The Forest Maiden is a wild and free creature. She is Nature's force, uncontrolled. While she cedes the chaos of the boiling sea and thunderstorm to the Storm Lord, she revels in the savage joys of the forest and glen. She hunts with wolves, dances with nymphs, and runs with deer. Her nature is chaotic, but neither good nor evil - she is as amoral as the predators and prey she spends her time with. Like the animals, she can and does show tenderness towards defenseless newborns. The Spring Maiden is more generally associated with birth and rebirth, but the wild Forest Maid is the patron of the infant as well. The Forest Maiden is the least sympathetic of the Maids, and the least popular. Her shrines and temples tend to be in secluded natural places, and her human worshippers members of ecstatic cults in her honor.
The Forest Maiden is typically grouped with the Queen and Sorceress Aspects as part of a "power triad": power over nature, over humanity, and over the supernatural. This Aspect, however, does not mesh well with her Mother and Crone counterparts. She chafes at the artificial laws of the Queen and views the Sorceress's arcane power with suspicion. For their part, they do not get along too well with her, but both recognize that her asocial wild nature is integral to her power. The Storm Lord is the only one of the Lords she will associate with. Each regards the other warily, fearing encroachment on her or his sphere, but recognizing a kindred spirit. Forest Maiden is one of the few Aspects that will have anything to do with Fortuna.

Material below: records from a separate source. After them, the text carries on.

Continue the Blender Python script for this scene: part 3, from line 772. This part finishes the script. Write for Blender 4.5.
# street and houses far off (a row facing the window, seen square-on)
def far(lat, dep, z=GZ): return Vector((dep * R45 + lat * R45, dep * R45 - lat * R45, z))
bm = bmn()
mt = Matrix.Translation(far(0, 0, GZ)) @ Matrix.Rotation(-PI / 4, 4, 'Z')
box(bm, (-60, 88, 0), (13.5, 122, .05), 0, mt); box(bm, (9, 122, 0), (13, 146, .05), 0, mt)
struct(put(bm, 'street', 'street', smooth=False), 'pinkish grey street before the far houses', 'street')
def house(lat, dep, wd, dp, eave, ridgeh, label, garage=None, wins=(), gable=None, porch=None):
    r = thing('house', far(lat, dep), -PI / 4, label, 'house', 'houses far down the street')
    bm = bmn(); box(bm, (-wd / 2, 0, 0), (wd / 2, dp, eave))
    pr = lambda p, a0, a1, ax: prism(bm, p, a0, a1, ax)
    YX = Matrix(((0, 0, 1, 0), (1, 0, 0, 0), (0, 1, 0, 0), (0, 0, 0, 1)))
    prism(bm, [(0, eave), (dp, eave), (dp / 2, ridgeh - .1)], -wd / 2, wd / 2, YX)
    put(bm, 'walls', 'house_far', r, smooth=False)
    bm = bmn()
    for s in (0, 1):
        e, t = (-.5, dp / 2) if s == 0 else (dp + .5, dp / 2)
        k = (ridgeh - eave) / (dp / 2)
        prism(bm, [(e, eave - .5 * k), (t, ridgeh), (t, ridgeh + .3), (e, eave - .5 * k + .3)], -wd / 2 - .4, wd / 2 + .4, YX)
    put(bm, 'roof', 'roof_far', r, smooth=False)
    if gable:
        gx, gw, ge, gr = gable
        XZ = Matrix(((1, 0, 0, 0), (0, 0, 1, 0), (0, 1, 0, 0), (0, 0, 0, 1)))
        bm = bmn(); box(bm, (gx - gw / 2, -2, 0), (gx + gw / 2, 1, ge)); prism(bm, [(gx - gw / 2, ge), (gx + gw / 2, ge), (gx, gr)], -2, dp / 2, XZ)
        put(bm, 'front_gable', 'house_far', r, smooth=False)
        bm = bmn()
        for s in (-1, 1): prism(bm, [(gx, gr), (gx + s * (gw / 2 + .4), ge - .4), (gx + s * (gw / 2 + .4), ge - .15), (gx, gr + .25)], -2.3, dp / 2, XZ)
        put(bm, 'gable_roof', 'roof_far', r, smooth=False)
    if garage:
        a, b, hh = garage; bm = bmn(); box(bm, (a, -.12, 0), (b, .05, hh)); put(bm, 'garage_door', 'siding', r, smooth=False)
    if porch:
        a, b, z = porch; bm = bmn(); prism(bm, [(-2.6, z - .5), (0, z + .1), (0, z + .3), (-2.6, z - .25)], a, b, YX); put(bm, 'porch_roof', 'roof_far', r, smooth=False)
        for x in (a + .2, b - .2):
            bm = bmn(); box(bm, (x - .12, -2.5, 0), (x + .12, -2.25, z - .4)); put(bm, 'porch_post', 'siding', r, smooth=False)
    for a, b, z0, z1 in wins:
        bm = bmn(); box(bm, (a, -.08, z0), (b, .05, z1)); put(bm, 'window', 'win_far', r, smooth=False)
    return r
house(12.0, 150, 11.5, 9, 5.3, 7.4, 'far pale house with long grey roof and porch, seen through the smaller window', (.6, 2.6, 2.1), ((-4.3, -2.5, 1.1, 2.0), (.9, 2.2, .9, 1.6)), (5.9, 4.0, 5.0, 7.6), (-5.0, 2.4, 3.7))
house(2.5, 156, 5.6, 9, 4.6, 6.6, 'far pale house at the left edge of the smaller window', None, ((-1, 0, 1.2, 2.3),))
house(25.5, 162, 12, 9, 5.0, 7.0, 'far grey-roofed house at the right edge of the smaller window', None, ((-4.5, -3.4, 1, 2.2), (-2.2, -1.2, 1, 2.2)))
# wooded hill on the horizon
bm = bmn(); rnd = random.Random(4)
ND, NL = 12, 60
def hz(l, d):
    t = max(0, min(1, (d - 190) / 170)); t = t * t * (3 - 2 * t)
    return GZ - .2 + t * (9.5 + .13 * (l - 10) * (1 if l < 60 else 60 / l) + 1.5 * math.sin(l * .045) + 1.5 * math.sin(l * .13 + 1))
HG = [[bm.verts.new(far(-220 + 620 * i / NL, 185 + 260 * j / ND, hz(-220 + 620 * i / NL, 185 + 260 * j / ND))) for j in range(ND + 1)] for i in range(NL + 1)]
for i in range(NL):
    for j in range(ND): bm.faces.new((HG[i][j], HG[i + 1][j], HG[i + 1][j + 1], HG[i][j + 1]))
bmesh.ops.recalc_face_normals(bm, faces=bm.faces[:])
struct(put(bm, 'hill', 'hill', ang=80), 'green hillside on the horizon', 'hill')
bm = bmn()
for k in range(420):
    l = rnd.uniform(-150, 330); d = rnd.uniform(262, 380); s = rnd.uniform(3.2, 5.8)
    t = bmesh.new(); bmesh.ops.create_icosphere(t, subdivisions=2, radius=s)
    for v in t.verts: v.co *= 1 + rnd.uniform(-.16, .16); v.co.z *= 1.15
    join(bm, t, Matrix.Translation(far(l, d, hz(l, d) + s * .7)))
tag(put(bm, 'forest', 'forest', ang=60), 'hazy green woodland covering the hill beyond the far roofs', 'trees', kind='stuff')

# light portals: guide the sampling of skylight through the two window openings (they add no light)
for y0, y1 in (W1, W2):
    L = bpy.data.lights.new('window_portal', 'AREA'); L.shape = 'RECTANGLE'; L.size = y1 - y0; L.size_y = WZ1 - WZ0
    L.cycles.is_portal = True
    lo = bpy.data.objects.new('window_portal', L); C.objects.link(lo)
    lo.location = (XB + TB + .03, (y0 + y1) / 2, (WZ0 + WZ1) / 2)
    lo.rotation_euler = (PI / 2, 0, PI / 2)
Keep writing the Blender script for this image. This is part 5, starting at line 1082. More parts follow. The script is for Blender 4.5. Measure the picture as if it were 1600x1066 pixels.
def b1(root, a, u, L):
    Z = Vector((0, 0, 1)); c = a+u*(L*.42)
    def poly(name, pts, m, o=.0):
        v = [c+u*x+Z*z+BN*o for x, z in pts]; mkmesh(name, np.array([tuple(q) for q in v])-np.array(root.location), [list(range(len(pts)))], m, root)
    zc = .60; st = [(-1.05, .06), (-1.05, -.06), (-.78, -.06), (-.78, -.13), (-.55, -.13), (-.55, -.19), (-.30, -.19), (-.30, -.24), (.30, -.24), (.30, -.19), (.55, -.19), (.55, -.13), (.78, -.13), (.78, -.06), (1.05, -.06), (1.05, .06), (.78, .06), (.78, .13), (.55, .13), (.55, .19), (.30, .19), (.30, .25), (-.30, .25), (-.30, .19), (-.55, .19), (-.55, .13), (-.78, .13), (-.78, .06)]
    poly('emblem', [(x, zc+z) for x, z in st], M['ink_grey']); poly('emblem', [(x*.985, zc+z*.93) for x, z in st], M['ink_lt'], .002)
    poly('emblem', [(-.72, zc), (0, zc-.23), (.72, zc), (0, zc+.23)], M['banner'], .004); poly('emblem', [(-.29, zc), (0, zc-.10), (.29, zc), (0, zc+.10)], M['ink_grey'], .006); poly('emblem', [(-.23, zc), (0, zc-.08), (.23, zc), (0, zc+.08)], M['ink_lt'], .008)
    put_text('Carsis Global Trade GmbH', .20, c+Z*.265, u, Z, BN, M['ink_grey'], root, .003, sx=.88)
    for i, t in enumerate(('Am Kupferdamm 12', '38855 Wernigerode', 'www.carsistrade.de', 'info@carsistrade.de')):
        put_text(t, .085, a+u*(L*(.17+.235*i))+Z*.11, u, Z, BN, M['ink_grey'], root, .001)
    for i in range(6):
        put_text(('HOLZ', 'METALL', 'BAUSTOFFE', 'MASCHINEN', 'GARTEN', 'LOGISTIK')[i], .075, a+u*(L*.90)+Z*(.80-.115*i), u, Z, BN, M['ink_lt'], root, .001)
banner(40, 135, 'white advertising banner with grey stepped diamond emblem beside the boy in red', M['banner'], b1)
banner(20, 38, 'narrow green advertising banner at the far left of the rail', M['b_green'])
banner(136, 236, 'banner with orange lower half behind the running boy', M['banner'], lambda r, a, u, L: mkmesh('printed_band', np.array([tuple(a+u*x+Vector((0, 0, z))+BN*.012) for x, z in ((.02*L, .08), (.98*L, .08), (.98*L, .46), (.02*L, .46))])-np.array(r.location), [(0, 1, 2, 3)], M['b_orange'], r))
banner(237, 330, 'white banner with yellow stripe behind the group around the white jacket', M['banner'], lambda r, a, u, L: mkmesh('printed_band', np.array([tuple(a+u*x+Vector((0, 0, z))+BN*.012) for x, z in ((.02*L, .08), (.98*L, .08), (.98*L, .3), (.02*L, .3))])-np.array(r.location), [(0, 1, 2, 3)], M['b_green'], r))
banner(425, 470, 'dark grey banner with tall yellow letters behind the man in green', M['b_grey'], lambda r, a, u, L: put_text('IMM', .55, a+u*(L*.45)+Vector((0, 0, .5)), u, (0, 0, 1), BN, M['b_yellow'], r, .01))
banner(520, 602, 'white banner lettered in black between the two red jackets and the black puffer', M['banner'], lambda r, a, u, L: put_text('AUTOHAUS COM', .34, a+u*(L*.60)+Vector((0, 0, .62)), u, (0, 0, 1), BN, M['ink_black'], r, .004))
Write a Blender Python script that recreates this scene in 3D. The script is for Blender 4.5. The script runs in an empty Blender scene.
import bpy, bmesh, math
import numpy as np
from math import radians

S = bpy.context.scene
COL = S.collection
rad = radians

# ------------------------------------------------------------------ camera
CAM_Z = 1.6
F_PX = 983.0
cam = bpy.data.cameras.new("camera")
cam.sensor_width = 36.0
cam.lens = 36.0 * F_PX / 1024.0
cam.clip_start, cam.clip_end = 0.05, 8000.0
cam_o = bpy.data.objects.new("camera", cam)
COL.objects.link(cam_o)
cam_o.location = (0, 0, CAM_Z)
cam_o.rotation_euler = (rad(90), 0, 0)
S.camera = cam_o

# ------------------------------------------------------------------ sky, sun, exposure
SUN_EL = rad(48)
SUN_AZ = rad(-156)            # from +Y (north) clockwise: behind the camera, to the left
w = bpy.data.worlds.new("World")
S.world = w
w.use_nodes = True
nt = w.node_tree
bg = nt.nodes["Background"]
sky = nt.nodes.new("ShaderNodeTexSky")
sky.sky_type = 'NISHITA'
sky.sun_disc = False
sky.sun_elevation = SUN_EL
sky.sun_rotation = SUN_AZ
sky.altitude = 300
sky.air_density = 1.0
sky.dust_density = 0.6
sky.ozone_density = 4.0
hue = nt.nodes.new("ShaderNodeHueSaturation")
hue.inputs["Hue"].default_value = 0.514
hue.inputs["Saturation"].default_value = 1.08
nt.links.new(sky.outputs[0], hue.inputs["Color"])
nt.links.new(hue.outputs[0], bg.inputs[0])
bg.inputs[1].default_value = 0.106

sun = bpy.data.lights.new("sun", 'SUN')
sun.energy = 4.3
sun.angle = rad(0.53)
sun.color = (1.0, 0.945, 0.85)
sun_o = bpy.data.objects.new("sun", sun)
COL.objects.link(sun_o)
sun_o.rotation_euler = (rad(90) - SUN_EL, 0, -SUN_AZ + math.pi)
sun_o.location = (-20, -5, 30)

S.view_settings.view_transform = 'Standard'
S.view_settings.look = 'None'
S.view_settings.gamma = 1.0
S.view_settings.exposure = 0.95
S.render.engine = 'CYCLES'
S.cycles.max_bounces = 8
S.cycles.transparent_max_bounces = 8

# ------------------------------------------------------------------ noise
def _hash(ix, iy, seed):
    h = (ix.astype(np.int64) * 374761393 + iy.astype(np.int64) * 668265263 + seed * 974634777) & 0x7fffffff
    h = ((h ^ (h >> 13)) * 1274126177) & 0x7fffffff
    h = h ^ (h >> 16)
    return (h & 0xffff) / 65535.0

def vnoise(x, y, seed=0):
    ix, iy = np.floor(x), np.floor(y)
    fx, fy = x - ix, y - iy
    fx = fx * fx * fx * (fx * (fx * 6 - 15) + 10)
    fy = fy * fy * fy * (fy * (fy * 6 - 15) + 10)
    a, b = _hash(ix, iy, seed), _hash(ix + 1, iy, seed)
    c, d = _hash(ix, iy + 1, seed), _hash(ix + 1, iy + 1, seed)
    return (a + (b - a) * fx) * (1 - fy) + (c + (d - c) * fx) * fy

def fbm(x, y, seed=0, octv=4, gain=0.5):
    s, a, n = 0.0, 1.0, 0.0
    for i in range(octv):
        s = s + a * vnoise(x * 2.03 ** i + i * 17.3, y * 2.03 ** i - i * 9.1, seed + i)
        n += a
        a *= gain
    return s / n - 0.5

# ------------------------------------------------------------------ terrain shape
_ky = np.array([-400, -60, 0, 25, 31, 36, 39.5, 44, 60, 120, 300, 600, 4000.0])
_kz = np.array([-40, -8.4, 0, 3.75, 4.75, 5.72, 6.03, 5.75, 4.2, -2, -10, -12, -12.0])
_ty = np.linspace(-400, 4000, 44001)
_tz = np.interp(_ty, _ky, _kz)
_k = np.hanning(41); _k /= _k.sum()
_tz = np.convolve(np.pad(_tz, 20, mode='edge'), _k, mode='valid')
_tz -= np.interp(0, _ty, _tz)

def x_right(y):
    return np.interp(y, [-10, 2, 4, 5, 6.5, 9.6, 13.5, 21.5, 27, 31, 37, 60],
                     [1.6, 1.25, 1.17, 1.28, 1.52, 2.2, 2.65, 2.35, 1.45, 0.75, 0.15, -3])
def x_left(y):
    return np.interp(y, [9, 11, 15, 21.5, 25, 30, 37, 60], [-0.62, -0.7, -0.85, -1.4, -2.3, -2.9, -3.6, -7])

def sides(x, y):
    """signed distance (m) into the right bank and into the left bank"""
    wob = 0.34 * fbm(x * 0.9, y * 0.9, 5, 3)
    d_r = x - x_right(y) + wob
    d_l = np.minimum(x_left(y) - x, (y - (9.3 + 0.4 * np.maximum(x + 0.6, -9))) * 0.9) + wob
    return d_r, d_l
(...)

The Forest Maiden has a small and varied following. Knights of the Road with their small holdings deep in the forests may venerate her. Bandits and hermits worship her, as well as ecstatic hunt cults. The hunt cults are by far the most visible of her worshippers, if perhaps the smallest group in reality. Their wild chases and bloody sport (sometimes rumored to include human or other sentient prey) are the stuff of gory fireside tales.
The Forest Maiden's own followers produce little artwork; most depictions are found in other temples. She is typically symbolized by a lithe, nude young woman wielding a pair of long knives. Her bird is the hawk. Other clergies often use a hawk's feather to symbolize the Forest Maiden's faith; her followers and clergy themselves prefer some preserved part of an animal they have killed themselves. Claws, antler pieces, and teeth are common. Her colors are green and black.